__What the task asks__: Every line from the first one to the line containing "sun.rotation_euler = (-SDIR).to_track_quat('-Z', 'Y').to_euler()" should be echoed exactly; leave out the rest.

__Provided data__:
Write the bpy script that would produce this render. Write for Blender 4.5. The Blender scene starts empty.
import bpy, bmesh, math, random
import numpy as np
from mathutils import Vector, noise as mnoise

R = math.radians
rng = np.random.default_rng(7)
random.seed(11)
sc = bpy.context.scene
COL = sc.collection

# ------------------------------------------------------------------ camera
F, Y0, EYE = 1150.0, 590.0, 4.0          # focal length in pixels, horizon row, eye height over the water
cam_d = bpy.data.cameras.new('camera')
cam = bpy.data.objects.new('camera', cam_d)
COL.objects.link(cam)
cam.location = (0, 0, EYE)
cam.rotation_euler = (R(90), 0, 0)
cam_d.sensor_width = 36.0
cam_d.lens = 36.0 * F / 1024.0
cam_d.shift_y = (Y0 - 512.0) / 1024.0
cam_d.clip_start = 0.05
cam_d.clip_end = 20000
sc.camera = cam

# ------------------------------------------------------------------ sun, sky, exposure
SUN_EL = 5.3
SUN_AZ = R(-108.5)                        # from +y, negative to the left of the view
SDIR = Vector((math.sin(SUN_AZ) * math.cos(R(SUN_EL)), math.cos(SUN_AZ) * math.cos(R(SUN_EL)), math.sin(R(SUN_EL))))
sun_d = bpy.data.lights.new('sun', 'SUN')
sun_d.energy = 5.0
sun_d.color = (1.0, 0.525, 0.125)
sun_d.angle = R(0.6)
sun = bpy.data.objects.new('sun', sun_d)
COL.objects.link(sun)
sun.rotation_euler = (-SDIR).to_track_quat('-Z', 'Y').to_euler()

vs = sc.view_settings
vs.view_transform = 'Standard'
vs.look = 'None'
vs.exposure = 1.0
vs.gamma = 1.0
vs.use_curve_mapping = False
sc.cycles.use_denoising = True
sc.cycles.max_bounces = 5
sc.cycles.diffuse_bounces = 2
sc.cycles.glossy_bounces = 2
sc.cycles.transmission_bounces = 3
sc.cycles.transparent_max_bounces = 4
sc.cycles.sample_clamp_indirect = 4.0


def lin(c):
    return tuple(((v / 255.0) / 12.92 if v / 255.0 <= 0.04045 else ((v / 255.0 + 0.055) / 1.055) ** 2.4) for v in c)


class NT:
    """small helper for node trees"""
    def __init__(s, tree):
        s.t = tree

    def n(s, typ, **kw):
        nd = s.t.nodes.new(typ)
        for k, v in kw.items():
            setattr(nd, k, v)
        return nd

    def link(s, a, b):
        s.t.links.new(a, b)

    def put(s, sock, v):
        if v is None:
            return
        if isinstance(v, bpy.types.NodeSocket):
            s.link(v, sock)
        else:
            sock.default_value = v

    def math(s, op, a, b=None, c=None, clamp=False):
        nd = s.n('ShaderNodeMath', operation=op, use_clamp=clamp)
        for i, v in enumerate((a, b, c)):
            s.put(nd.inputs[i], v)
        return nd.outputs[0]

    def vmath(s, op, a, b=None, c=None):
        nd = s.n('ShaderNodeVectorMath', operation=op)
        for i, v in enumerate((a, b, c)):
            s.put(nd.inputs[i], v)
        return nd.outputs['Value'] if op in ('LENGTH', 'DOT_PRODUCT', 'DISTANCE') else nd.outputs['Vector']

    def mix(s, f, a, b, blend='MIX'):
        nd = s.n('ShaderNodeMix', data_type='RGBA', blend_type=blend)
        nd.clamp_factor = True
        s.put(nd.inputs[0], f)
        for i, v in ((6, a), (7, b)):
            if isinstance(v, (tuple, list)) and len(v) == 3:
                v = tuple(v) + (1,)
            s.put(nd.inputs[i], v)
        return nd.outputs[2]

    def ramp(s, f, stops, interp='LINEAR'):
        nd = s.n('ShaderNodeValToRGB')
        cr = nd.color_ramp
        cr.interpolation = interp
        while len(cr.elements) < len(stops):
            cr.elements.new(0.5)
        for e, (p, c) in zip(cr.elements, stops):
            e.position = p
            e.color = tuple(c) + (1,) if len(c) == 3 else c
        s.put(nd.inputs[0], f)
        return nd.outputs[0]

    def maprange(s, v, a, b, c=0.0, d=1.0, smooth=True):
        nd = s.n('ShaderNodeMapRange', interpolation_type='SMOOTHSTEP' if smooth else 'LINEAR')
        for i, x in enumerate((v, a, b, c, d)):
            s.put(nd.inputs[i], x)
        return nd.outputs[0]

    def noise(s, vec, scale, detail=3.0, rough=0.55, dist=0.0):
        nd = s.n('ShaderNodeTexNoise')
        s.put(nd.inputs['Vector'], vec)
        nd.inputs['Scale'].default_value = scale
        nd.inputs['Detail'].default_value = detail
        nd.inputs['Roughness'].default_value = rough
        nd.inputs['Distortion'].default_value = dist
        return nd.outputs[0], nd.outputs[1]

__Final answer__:
Write the bpy script that would produce this render. Write for Blender 4.5. The Blender scene starts empty.
import bpy, bmesh, math, random
import numpy as np
from mathutils import Vector, noise as mnoise

R = math.radians
rng = np.random.default_rng(7)
random.seed(11)
sc = bpy.context.scene
COL = sc.collection

# ------------------------------------------------------------------ camera
F, Y0, EYE = 1150.0, 590.0, 4.0          # focal length in pixels, horizon row, eye height over the water
cam_d = bpy.data.cameras.new('camera')
cam = bpy.data.objects.new('camera', cam_d)
COL.objects.link(cam)
cam.location = (0, 0, EYE)
cam.rotation_euler = (R(90), 0, 0)
cam_d.sensor_width = 36.0
cam_d.lens = 36.0 * F / 1024.0
cam_d.shift_y = (Y0 - 512.0) / 1024.0
cam_d.clip_start = 0.05
cam_d.clip_end = 20000
sc.camera = cam

# ------------------------------------------------------------------ sun, sky, exposure
SUN_EL = 5.3
SUN_AZ = R(-108.5)                        # from +y, negative to the left of the view
SDIR = Vector((math.sin(SUN_AZ) * math.cos(R(SUN_EL)), math.cos(SUN_AZ) * math.cos(R(SUN_EL)), math.sin(R(SUN_EL))))
sun_d = bpy.data.lights.new('sun', 'SUN')
sun_d.energy = 5.0
sun_d.color = (1.0, 0.525, 0.125)
sun_d.angle = R(0.6)
sun = bpy.data.objects.new('sun', sun_d)
COL.objects.link(sun)
sun.rotation_euler = (-SDIR).to_track_quat('-Z', 'Y').to_euler()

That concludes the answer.